→ Provided material:
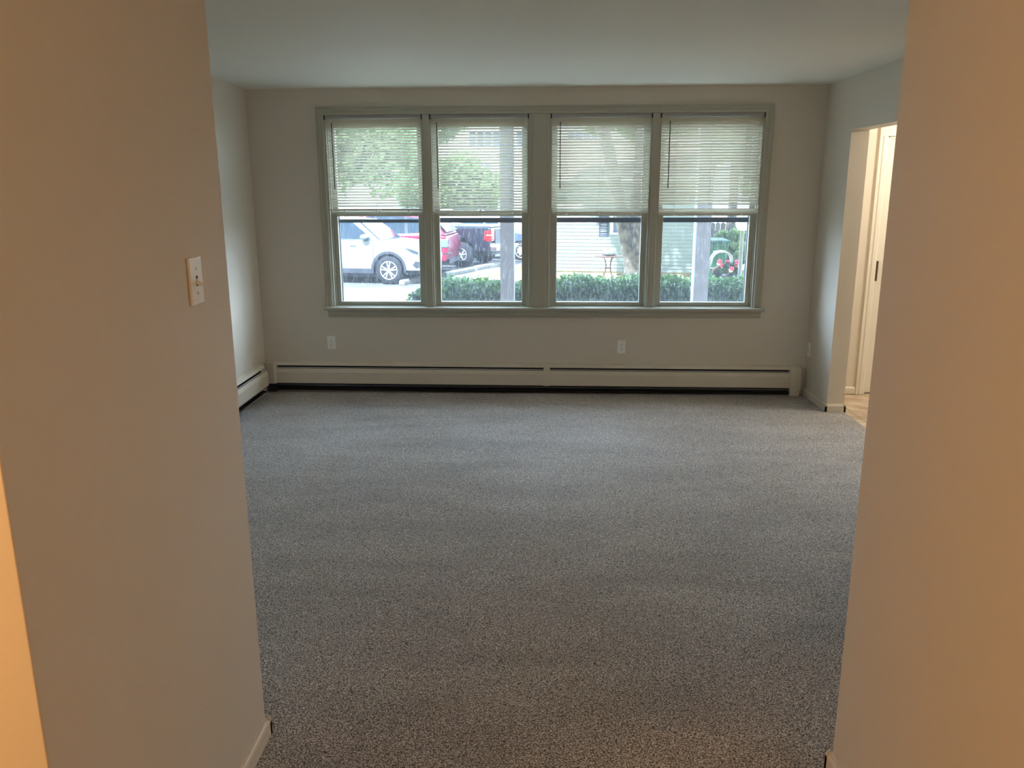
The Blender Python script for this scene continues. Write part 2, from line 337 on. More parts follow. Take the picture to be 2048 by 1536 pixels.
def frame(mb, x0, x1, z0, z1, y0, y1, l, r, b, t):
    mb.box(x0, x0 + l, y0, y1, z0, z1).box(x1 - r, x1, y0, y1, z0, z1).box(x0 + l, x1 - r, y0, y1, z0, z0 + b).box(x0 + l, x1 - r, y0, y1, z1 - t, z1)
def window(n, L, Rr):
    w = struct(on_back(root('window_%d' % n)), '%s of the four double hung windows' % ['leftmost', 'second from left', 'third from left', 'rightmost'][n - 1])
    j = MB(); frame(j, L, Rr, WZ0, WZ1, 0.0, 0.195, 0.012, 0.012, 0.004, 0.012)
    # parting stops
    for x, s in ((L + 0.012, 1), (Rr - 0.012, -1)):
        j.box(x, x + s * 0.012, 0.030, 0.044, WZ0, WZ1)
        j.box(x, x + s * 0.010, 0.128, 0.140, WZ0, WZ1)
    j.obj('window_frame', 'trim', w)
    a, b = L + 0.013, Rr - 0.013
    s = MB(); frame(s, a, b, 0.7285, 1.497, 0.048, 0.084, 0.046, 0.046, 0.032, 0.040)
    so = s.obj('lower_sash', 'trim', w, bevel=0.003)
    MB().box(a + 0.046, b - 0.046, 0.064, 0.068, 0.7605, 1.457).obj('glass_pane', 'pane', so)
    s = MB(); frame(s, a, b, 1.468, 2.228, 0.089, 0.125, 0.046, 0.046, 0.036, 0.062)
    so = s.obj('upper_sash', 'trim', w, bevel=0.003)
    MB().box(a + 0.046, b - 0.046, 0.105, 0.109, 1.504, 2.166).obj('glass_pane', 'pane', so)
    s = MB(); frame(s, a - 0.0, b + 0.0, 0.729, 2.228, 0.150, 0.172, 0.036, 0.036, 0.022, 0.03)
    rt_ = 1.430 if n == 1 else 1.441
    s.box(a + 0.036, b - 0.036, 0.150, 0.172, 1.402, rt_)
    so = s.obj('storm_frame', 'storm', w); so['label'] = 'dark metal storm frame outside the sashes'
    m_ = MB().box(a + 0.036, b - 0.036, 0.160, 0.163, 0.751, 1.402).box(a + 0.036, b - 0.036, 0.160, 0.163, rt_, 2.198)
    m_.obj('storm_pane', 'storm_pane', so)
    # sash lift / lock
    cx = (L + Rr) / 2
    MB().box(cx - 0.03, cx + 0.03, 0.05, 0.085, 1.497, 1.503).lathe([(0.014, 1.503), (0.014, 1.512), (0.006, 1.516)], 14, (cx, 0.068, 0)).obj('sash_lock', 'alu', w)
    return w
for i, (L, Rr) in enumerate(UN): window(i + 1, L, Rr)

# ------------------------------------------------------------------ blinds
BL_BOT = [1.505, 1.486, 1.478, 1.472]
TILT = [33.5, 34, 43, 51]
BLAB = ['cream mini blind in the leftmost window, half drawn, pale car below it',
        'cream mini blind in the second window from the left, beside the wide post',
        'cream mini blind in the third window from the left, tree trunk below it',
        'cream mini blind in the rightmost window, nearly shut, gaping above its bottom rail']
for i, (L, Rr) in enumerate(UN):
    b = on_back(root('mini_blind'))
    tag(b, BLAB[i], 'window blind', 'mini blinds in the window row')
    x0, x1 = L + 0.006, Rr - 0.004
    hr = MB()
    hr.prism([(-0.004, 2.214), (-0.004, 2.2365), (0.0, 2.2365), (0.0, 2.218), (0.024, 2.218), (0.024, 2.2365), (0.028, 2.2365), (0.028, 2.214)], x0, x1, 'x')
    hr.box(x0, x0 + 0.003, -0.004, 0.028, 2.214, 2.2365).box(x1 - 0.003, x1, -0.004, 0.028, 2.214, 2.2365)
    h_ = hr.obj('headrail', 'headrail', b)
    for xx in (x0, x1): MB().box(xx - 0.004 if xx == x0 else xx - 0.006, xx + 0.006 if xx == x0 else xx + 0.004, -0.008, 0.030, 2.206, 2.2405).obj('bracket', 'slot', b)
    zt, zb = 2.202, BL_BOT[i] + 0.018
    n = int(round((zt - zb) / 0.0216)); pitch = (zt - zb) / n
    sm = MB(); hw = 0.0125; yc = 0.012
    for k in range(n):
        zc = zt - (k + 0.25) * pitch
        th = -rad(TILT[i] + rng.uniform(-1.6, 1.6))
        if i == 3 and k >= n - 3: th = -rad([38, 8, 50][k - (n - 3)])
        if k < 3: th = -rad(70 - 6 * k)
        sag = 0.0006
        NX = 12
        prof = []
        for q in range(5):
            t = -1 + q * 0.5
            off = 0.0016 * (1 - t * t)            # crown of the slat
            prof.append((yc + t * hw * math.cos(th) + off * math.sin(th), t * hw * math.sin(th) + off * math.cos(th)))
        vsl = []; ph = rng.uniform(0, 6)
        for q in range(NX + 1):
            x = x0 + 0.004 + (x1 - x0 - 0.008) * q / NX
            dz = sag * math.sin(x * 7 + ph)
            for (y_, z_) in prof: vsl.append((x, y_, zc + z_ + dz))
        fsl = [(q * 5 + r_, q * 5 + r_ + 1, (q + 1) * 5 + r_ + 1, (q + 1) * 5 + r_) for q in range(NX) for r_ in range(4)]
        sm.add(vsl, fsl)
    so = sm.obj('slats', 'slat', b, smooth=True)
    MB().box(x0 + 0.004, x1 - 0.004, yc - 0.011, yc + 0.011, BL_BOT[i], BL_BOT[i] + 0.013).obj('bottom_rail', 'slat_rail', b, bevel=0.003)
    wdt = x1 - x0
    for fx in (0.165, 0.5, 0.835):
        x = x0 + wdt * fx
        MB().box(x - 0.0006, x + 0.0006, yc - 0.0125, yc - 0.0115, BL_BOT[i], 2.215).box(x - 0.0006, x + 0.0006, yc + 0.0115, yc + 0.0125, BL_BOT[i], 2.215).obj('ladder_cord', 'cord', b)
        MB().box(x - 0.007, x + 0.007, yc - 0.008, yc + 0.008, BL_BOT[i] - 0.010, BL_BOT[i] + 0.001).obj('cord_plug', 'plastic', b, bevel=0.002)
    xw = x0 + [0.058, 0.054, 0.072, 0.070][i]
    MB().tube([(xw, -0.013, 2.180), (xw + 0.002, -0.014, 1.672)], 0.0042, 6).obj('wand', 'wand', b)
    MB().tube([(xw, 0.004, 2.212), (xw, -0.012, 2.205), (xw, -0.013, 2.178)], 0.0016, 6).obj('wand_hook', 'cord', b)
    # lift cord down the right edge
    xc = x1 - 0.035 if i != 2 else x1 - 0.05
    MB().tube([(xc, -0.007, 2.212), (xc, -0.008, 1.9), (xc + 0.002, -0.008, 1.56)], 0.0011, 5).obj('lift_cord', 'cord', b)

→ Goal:
Repeat the material verbatim. Do not carry over any picture.

→ Answer to this problem:
The Blender Python script for this scene continues. Write part 2, from line 337 on. More parts follow. Take the picture to be 2048 by 1536 pixels.
def frame(mb, x0, x1, z0, z1, y0, y1, l, r, b, t):
    mb.box(x0, x0 + l, y0, y1, z0, z1).box(x1 - r, x1, y0, y1, z0, z1).box(x0 + l, x1 - r, y0, y1, z0, z0 + b).box(x0 + l, x1 - r, y0, y1, z1 - t, z1)
def window(n, L, Rr):
    w = struct(on_back(root('window_%d' % n)), '%s of the four double hung windows' % ['leftmost', 'second from left', 'third from left', 'rightmost'][n - 1])
    j = MB(); frame(j, L, Rr, WZ0, WZ1, 0.0, 0.195, 0.012, 0.012, 0.004, 0.012)
    # parting stops
    for x, s in ((L + 0.012, 1), (Rr - 0.012, -1)):
        j.box(x, x + s * 0.012, 0.030, 0.044, WZ0, WZ1)
        j.box(x, x + s * 0.010, 0.128, 0.140, WZ0, WZ1)
    j.obj('window_frame', 'trim', w)
    a, b = L + 0.013, Rr - 0.013
    s = MB(); frame(s, a, b, 0.7285, 1.497, 0.048, 0.084, 0.046, 0.046, 0.032, 0.040)
    so = s.obj('lower_sash', 'trim', w, bevel=0.003)
    MB().box(a + 0.046, b - 0.046, 0.064, 0.068, 0.7605, 1.457).obj('glass_pane', 'pane', so)
    s = MB(); frame(s, a, b, 1.468, 2.228, 0.089, 0.125, 0.046, 0.046, 0.036, 0.062)
    so = s.obj('upper_sash', 'trim', w, bevel=0.003)
    MB().box(a + 0.046, b - 0.046, 0.105, 0.109, 1.504, 2.166).obj('glass_pane', 'pane', so)
    s = MB(); frame(s, a - 0.0, b + 0.0, 0.729, 2.228, 0.150, 0.172, 0.036, 0.036, 0.022, 0.03)
    rt_ = 1.430 if n == 1 else 1.441
    s.box(a + 0.036, b - 0.036, 0.150, 0.172, 1.402, rt_)
    so = s.obj('storm_frame', 'storm', w); so['label'] = 'dark metal storm frame outside the sashes'
    m_ = MB().box(a + 0.036, b - 0.036, 0.160, 0.163, 0.751, 1.402).box(a + 0.036, b - 0.036, 0.160, 0.163, rt_, 2.198)
    m_.obj('storm_pane', 'storm_pane', so)
    # sash lift / lock
    cx = (L + Rr) / 2
    MB().box(cx - 0.03, cx + 0.03, 0.05, 0.085, 1.497, 1.503).lathe([(0.014, 1.503), (0.014, 1.512), (0.006, 1.516)], 14, (cx, 0.068, 0)).obj('sash_lock', 'alu', w)
    return w
for i, (L, Rr) in enumerate(UN): window(i + 1, L, Rr)

# ------------------------------------------------------------------ blinds
BL_BOT = [1.505, 1.486, 1.478, 1.472]
TILT = [33.5, 34, 43, 51]
BLAB = ['cream mini blind in the leftmost window, half drawn, pale car below it',
        'cream mini blind in the second window from the left, beside the wide post',
        'cream mini blind in the third window from the left, tree trunk below it',
        'cream mini blind in the rightmost window, nearly shut, gaping above its bottom rail']
for i, (L, Rr) in enumerate(UN):
    b = on_back(root('mini_blind'))
    tag(b, BLAB[i], 'window blind', 'mini blinds in the window row')
    x0, x1 = L + 0.006, Rr - 0.004
    hr = MB()
    hr.prism([(-0.004, 2.214), (-0.004, 2.2365), (0.0, 2.2365), (0.0, 2.218), (0.024, 2.218), (0.024, 2.2365), (0.028, 2.2365), (0.028, 2.214)], x0, x1, 'x')
    hr.box(x0, x0 + 0.003, -0.004, 0.028, 2.214, 2.2365).box(x1 - 0.003, x1, -0.004, 0.028, 2.214, 2.2365)
    h_ = hr.obj('headrail', 'headrail', b)
    for xx in (x0, x1): MB().box(xx - 0.004 if xx == x0 else xx - 0.006, xx + 0.006 if xx == x0 else xx + 0.004, -0.008, 0.030, 2.206, 2.2405).obj('bracket', 'slot', b)
    zt, zb = 2.202, BL_BOT[i] + 0.018
    n = int(round((zt - zb) / 0.0216)); pitch = (zt - zb) / n
    sm = MB(); hw = 0.0125; yc = 0.012
    for k in range(n):
        zc = zt - (k + 0.25) * pitch
        th = -rad(TILT[i] + rng.uniform(-1.6, 1.6))
        if i == 3 and k >= n - 3: th = -rad([38, 8, 50][k - (n - 3)])
        if k < 3: th = -rad(70 - 6 * k)
        sag = 0.0006
        NX = 12
        prof = []
        for q in range(5):
            t = -1 + q * 0.5
            off = 0.0016 * (1 - t * t)            # crown of the slat
            prof.append((yc + t * hw * math.cos(th) + off * math.sin(th), t * hw * math.sin(th) + off * math.cos(th)))
        vsl = []; ph = rng.uniform(0, 6)
        for q in range(NX + 1):
            x = x0 + 0.004 + (x1 - x0 - 0.008) * q / NX
            dz = sag * math.sin(x * 7 + ph)
            for (y_, z_) in prof: vsl.append((x, y_, zc + z_ + dz))
        fsl = [(q * 5 + r_, q * 5 + r_ + 1, (q + 1) * 5 + r_ + 1, (q + 1) * 5 + r_) for q in range(NX) for r_ in range(4)]
        sm.add(vsl, fsl)
    so = sm.obj('slats', 'slat', b, smooth=True)
    MB().box(x0 + 0.004, x1 - 0.004, yc - 0.011, yc + 0.011, BL_BOT[i], BL_BOT[i] + 0.013).obj('bottom_rail', 'slat_rail', b, bevel=0.003)
    wdt = x1 - x0
    for fx in (0.165, 0.5, 0.835):
        x = x0 + wdt * fx
        MB().box(x - 0.0006, x + 0.0006, yc - 0.0125, yc - 0.0115, BL_BOT[i], 2.215).box(x - 0.0006, x + 0.0006, yc + 0.0115, yc + 0.0125, BL_BOT[i], 2.215).obj('ladder_cord', 'cord', b)
        MB().box(x - 0.007, x + 0.007, yc - 0.008, yc + 0.008, BL_BOT[i] - 0.010, BL_BOT[i] + 0.001).obj('cord_plug', 'plastic', b, bevel=0.002)
    xw = x0 + [0.058, 0.054, 0.072, 0.070][i]
    MB().tube([(xw, -0.013, 2.180), (xw + 0.002, -0.014, 1.672)], 0.0042, 6).obj('wand', 'wand', b)
    MB().tube([(xw, 0.004, 2.212), (xw, -0.012, 2.205), (xw, -0.013, 2.178)], 0.0016, 6).obj('wand_hook', 'cord', b)
    # lift cord down the right edge
    xc = x1 - 0.035 if i != 2 else x1 - 0.05
    MB().tube([(xc, -0.007, 2.212), (xc, -0.008, 1.9), (xc + 0.002, -0.008, 1.56)], 0.0011, 5).obj('lift_cord', 'cord', b)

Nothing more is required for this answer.